Tony Visconti recalls an unpublished tale with David Bowie in Berlin

By editorial board on January 8, 2022

45 Years ago David Bowie 'Low' started a new music era. The result was a  LP that terrified RCA Records, which saw it as commercial suicide compared to Bowie's recent hits 

The producer told the tale, which also involves Iggy Pop, on BBC Radio 6 Music (January 7), Visconti explained that ‘Weeping Wall’ was written “because we lived in a war-torn city” while recording.

“Berlin was divided in four parts and the saddest part was the eastern part,” he recalled. “Occasionally we would venture across Checkpoint Charlie and go into East Berlin in the daytime and have a dinner and just walk around. We were allowed to do that. We were watched very carefully.

“Seeing the faces on these desperate people I think inspired David to write ‘Weeping Wall’, because on the other side of the Berlin Wall, those people were crying.”

“When the mix of ‘Weeping Wall’ was finished, I think in the control room we had myself, Iggy, Edu and his wife Barbara,” he recalled. “David said: ‘I want all of you to take a piece of paper and a pencil, and we’re going to listen to ‘Weeping Wall’ and I want you to draw a picture of what you think the song is about’.

“So we played ‘Weeping Wall’ through and all of us got to work scribbling. I didn’t look at anyone else’s scribbles and no-one looked at mine, and David seemed to be very bemused by this. When it was over, he said ‘OK, turn the papers over’, and we all had almost identical drawings – this was really weird. All of us had a jagged edged wall, like the edges of a woodcutting saw. It wasn’t a wall with flat tops, it was a wall with jagged tops – this is very important. Some of us put a moon over the jagged teeth and some of us put a sun over it like a circle – but almost unanimously we drew the same picture.”

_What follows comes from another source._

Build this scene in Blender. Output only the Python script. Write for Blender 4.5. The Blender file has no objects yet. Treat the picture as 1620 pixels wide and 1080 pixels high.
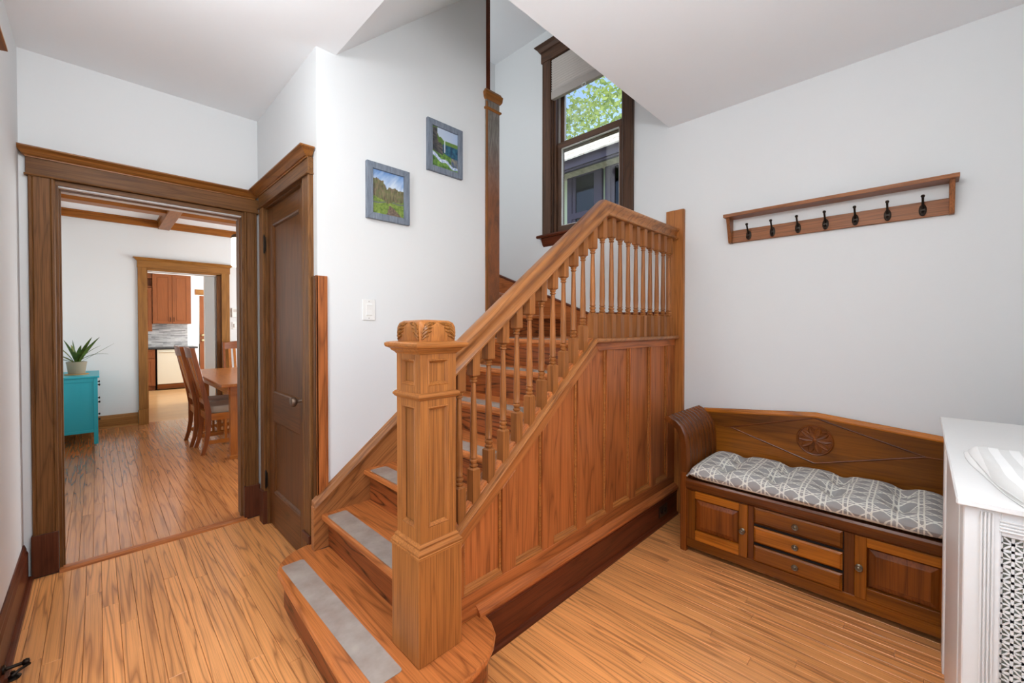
import bpy, bmesh, math, random
from mathutils import Vector, Matrix, noise
random.seed(7)
S = bpy.context.scene
COL = S.collection
PI = math.pi
# ------------------------------------------------------------------ camera
cam_d = bpy.data.cameras.new('camera'); cam = bpy.data.objects.new('camera', cam_d); COL.objects.link(cam)
TH, PITCH = 0.782048, 0.0124315
cam_d.sensor_width = 36; cam_d.lens = 653.04 / 1620 * 36; cam_d.shift_y = -12.69 / 1620
cam_d.clip_start = 0.05; cam_d.clip_end = 200
_f = Vector((math.cos(TH) * math.cos(PITCH), math.sin(TH) * math.cos(PITCH), -math.sin(PITCH)))
_r = Vector((math.sin(TH), -math.cos(TH), 0)); _u = _r.cross(_f)
cam.matrix_world = Matrix(((_r.x, _u.x, -_f.x, 0), (_r.y, _u.y, -_f.y, 0), (_r.z, _u.z, -_f.z, 1.3), (0, 0, 0, 1)))
S.camera = cam
S.view_settings.view_transform = 'Standard'; S.view_settings.look = 'None'
S.view_settings.exposure = 0.1; S.view_settings.gamma = 1.0; S.view_settings.use_curve_mapping = False
S.cycles.adaptive_threshold = .02
S.cycles.max_bounces = 8; S.cycles.diffuse_bounces = 4; S.cycles.glossy_bounces = 4
S.cycles.transparent_max_bounces = 12; S.cycles.caustics_reflective = False; S.cycles.caustics_refractive = False
S.cycles.sample_clamp_indirect = 6.0
# ------------------------------------------------------------------ world, sun, added area lights
W = bpy.data.worlds.new('world'); S.world = W; W.use_nodes = True
_n = W.node_tree.nodes; _l = W.node_tree.links
_sky = _n.new('ShaderNodeTexSky'); _sky.sky_type = 'NISHITA'; _sky.sun_disc = False
_sky.sun_elevation = math.radians(48); _sky.sun_rotation = math.radians(200); _sky.air_density = 1.0; _sky.dust_density = 2.0
_n['Background'].inputs['Strength'].default_value = 0.42
_l.new(_sky.outputs[0], _n['Background'].inputs['Color'])
def light(name, kind, energy, loc, rot=(0, 0, 0), size=1.0, size_y=None, color=(1, 1, 1)):
    d = bpy.data.lights.new(name, kind); d.energy = energy; d.color = color
    if kind == 'AREA':
        d.shape = 'RECTANGLE' if size_y else 'SQUARE'; d.size = size
        if size_y: d.size_y = size_y
    elif kind == 'SUN': d.angle = size
    else: d.shadow_soft_size = size
    o = bpy.data.objects.new(name, d); COL.objects.link(o); o.location = loc; o.rotation_euler = rot
    return o
light('sun', 'SUN', 3.0, (5, 20, 30), Vector((.015, -.52, -.85)).to_track_quat('-Z', 'Y').to_euler(), math.radians(0.6), color=(1, .96, .9))
# added fill at the made-up front door and window; dining and kitchen window daylight
light('front_door_fill', 'AREA', 10, (-0.42, 1.2, 1.3), (0, math.radians(-108), 0), 1.9, 1.0, (.93, .975, 1))
light('front_window_fill', 'AREA', 13, (.65, -0.56, 1.72), (math.radians(112), 0, 0), .86, 1.4, (.95, .98, 1))
light('stairwell_fill', 'AREA', 10, (1.02, 2.72, 3.2), (0, math.radians(-90), 0), 1.3, .7, (.95, .98, 1))  # fill light added inside the closed stairwell to brighten the landing
light('dining_window_daylight', 'AREA', 125, (3.85, 5.4, 1.6), (0, math.radians(90), 0), 1.7, 2.6, (.93, .975, 1))
light('kitchen_window_daylight', 'AREA', 110, (3.25, 10.4, 1.6), (0, math.radians(90), 0), 1.6, 2.4, (.95, .98, 1))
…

Visconti continued: “David turned his [drawing] over and it was a picture of a lizard, like an alligator, with his mouth open, eating the sun – an orb – and it was all goosebumps from that moment on.

“I think even David was surprised, but he was hoping that would happen. I think in that smile he found that he might have some special mental powers that instigated it – this so-called ‘coincidence’.”

The result was a strange and beautiful LP that terrified RCA Records, which saw it as commercial suicide compared to Bowie's recent hits. It was indeed close to Bowie's imagined "new musical language," a record that helped revolutionize the sound of rock. (Ultimateclassicrock)

His previous two albums — 1975’s Young Americans and, especially, the following year’s Station to Station — were recorded under a heavy influence of drugs. The Thin White Duke period of Bowie’s career had literally and physically taken over his life, with his slim, gaunt appearance the result of the copious amounts of cocaine he was inhaling at the time.

Bowie, whose mental and financial conditions were no better off, realized he was headed for a major crash, and made a life-altering decision to get clean. So, along with pal Iggy Pop, he moved from Los Angeles to Switzerland, and then to Berlin in late 1976, to kick his bad habits. The new location not only straightened him out, it also reinvigorated him creatively.

Soaking in the sounds of German electronic bands like Kraftwerk and Neu!, Bowie — along with Pop, producer Tony Visconti and former Roxy Music keyboardist and ambient-music enthusiast Brian Eno — began to work on material that would shape and define one of the most fertile and exciting chapters of an ever-shifting musical career. (Pop’s solo debut, The Idiot, which Bowie produced, was conceived at this time too.)



Low marked the start of Bowie’s Berlin Trilogy when it was released on Jan. 14, 1977. “Heroes” would follow in October, with Lodger completing the collaborations between Bowie and Visconti, who co-produced the albums, and Eno, who co-wrote songs and played synths with Bowie and was the period’s spiritual architect, in 1979. Even though some of Low‘s tracks were recorded in West Berlin, much of the album was made near Paris. “Heroes” was recorded entirely in Berlin, however, and Lodger was put together in Montreux, Switzerland, and New York City.

 

But the inspiration and influence were clearly from Berlin. The electronic avant-pop and art-rock found on Low weren’t a huge shift for Bowie; Station to Station tinkered in a somewhat similar environment. But the album’s thematic foundation was risky. Side One was made up of seven songs — some fragments, some even less finished — filtered though a sense of pop minimalism. The best of them — “Sound and Vision,” “Be My Wife” — were Bowie gliding into another phase of a career that rarely stayed in one place for too long.